📖 3 min read (~ 500 words).

Motivation

From the maintainers of testify, it looks like a v2 will eventually be released, but they’ll do it at their own pace.

We like all the principles they exposed to build this v2. See discussion about v2.

However, at go-openapi we would like to address the well-known issues in testify with different priorities.

With this fork, we want to:

  1. remove all external dependencies.
  2. make it easy to maintain and extend.
  3. pare down some of the chrome that has been added over the years.

Extended hand

We hope that this endeavor will help the original project with a live-drill of what a v2 could look like.

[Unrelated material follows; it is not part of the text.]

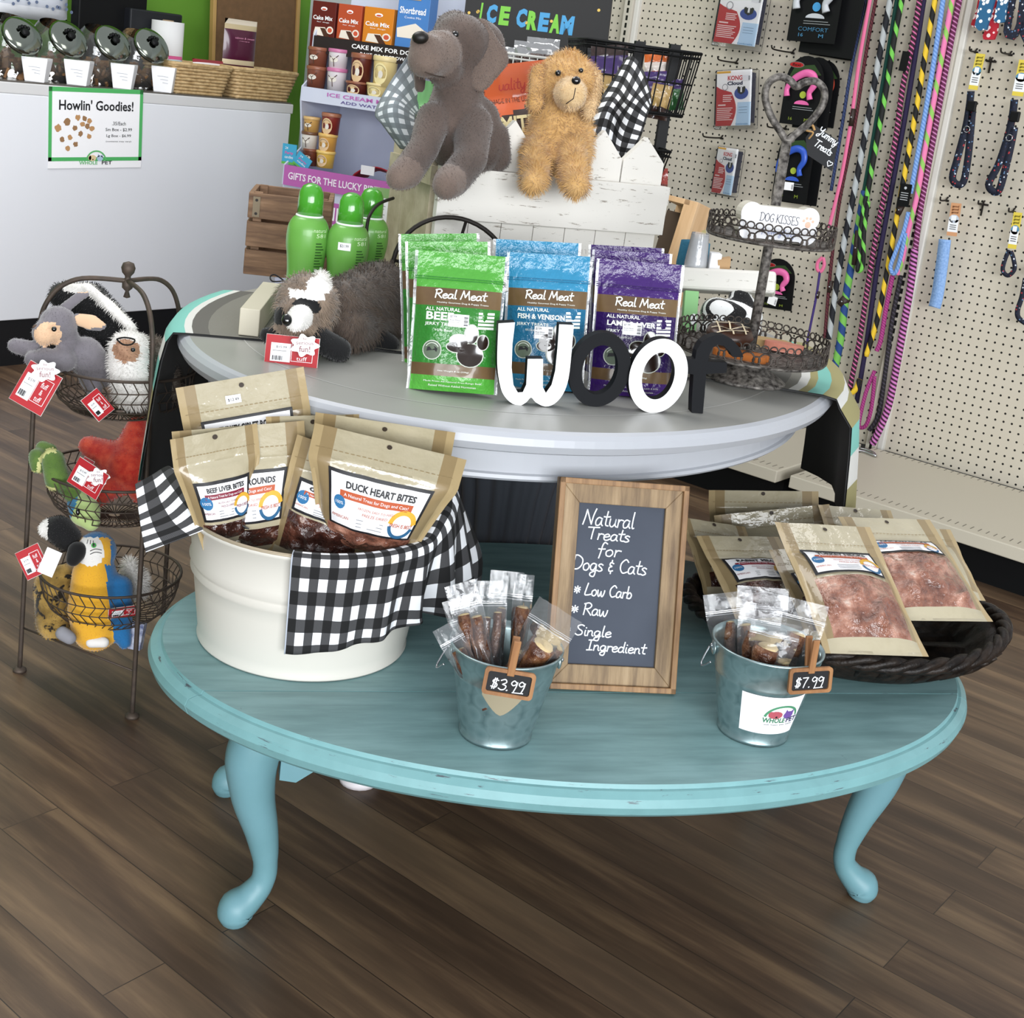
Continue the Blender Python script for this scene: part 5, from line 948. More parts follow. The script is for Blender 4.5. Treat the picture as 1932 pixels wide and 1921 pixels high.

Hopefully, some of our ideas will eventually percolate back into the original project and help the wider community of go developers write better, clearer test code.

Feedback is welcome and we are always happy to discuss with people who face the same problems as we do: avoid breaking changes, APIs that became bloated over a decade or so, uncontrolled dependencies, difficult choices when it comes to introduce breaking changes, conflicting demands from users etc.

You might also be curious about our ROADMAP.


  1. We wanted first to remove all external dependencies.

For all our libraries and generated test code we don’t want test dependencies to drill farther than import github.com/go-openapi/testify/v2, but on some specific (and controlled) occasions.

In this fork, all external stuff is either internalized (go-spew, difflib), removed (mocks, suite, http) or specifically enabled by importing this module (github.com/go-openapi/testify/enable/yaml/v2).

  1. Make it easy to maintain and extend.

For go-openapi, testify should just be yet another part of our toolkit. We need it to work, be easily adaptable to our needs and not divert our development effort away from our other repos. This big refactor is an investment.

  1. We want to pare down some of the chrome that has been added over the years

The go-openapi libraries and the go-swagger project make a rather limited use of the vast API provided by testify.

With this first version of the fork, we have removed mocks and suite, which we don’t use. They might be added later on, with better controlled dependencies.

In the forthcoming maintenance of this fork, much of the “chrome” or “ambiguous” API will be pared down. There is no commitment yet on the stability of the API.

Chrome would be added later: we have the “enable” packages just for that for when external dependencies are needed.

  1. We want to add new features like generics, more useful assertions for JSON and safety checks.

  2. We want to get rid of the API quirks and gotchas that panic or return unexpected results.